Binaların Yangından Korunması Hakkında Yönetmeliği’nin 131. maddesine göre 19.12.2007 tarihinden sonra denetim yetkisi ve görevi mahali itfaiye teşkilatınındır. Peki mahalli itfaiye teşkilatı re’sen mi denetim yapacaktır? Belediye İtfaiye Yönetmeliği ek madde 1’e göre, otel sahibinden, ruhsata tabi işyerlerinde belediyeden, turizm işletme belgeli otellerde ise Turizm Bakanlığı’ndan müracaat gelmesi halinde, itfaiye teşkilatı tarafından itfaiye raporu tanzim edilir.
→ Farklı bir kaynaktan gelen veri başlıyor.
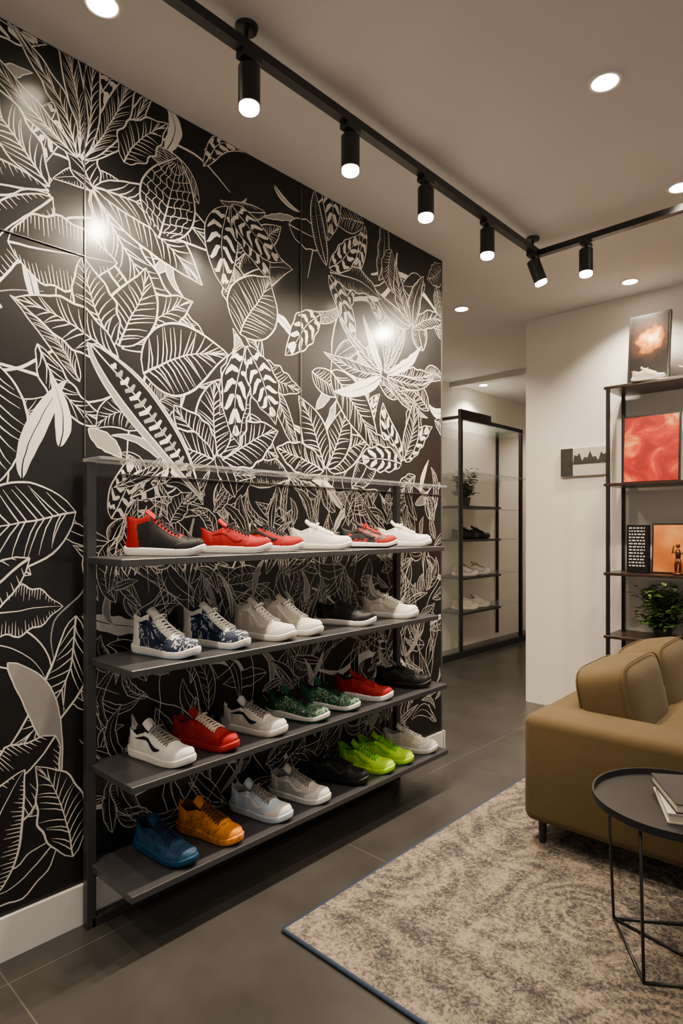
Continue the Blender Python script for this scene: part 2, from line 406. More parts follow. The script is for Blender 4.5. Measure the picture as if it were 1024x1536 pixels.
# ------------------------------------------------------------------ shoes
WT=[(0,0),(.012,.014),(.035,.022),(.08,.029),(.15,.033),(.3,.0335),(.45,.0365),(.6,.0430),(.7,.0455),(.8,.0435),(.88,.0370),(.94,.0280),(.975,.0185),(.992,.0105),(1,0)]
HT={'low':[(0,.062),(.05,.066),(.2,.050),(.33,.064),(.40,.078),(.5,.069),(.62,.054),(.75,.041),(.86,.034),(.94,.027),(1,.010)],
    'high':[(0,.098),(.05,.104),(.2,.095),(.33,.110),(.40,.104),(.5,.082),(.62,.059),(.75,.044),(.86,.036),(.94,.028),(1,.010)],
    'run':[(0,.066),(.04,.072),(.2,.048),(.33,.060),(.40,.074),(.5,.064),(.62,.050),(.75,.038),(.86,.031),(.94,.024),(1,.007)]}
def Wd(s): 
    return itp(WT,s)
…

Bu teorik bilgiler ışığında; ilgili otel tarafından 12 Aralık tarihinde Bolu Belediyesi İtfaiyesi’ne müracaat edilmiş, İtfaiye tarafından yapılan tespitlere göre itfaiye raporu olumsuz tanzim edilmiş, bunun üzerine 24 Aralık günü otel denetim talebini geri çekmiş ve Belediye Başkan Yardımcısı’nın imzasıyla Belediye tarafından başvuru iptal edilmiştir.

Halbuki yapılması gereken; Başvuruyu iptal etmemek, bu raporu ilgilisine ve Bakanlığa tebliğ etmek ve savcılığa bildirmektir. Şayet bu yapılsaydı bu otelin turizm işletme belgesi iptal edilirdi ve otel faaliyetten men edilirdi. Bu nedenle Bolu Belediyesi görevlilerinin hukuki ve cezai sorumluluğu söz konusudur. 24 Aralık günü 70 metrekarelik cafe için yapılan başvuru ve 2 Ocak’ta verilen olumlu raporun ise, yangının cafede çıkmaması ve buradan kaynaklanmaması nedeniyle hukuken sonuca etkisi yoktur.

Bununla birlikte; turizm işletme belgeli bir otelin denetim ve kontrol yetkisi bakanlıktadır, belgenin devamı için engel bir durumun olup olmadığını rutin olarak kontrol etmesi gereken bakanlıktır, turizm işletme belgeli bir otelin itfaiye raporunda bir eksiklik var ise bu rapor eksikliğini denetleyecek olan ve bu denetimler kapsamında, müracaat ederek itfaiyeden rapor istemesi gereken bakanlıktır, bu rapor başlangıçta yoksa veya süreç içerisinde yangın güvenliğine ilişkin önlemler yetersiz kalıp raporun güncellenmesi gerekirse, bu rapor güncellenmez ve ibraz edilemezse, turizm işletme belgesini iptal edecek olan da bakanlıktır. İş bu gerekçelerle Kültür Turizm Bakanlığı görevlileri de sorumludur. Bu objektif hukuki duruma uygun bir şekilde esaslı bir soruşturma yürütülürse ancak gerçek sorumlular tespit edilebilir.

Umarım tv kanallarında yorumcular marifetiyle iki taraf da birbirini suçlamaktan vazgeçer ve hukuki sorumluluklarını kabul ederek, henüz cenazelerini bile teslim alamayan ailelerin acısına bir nebze olsun saygı gösterirler.”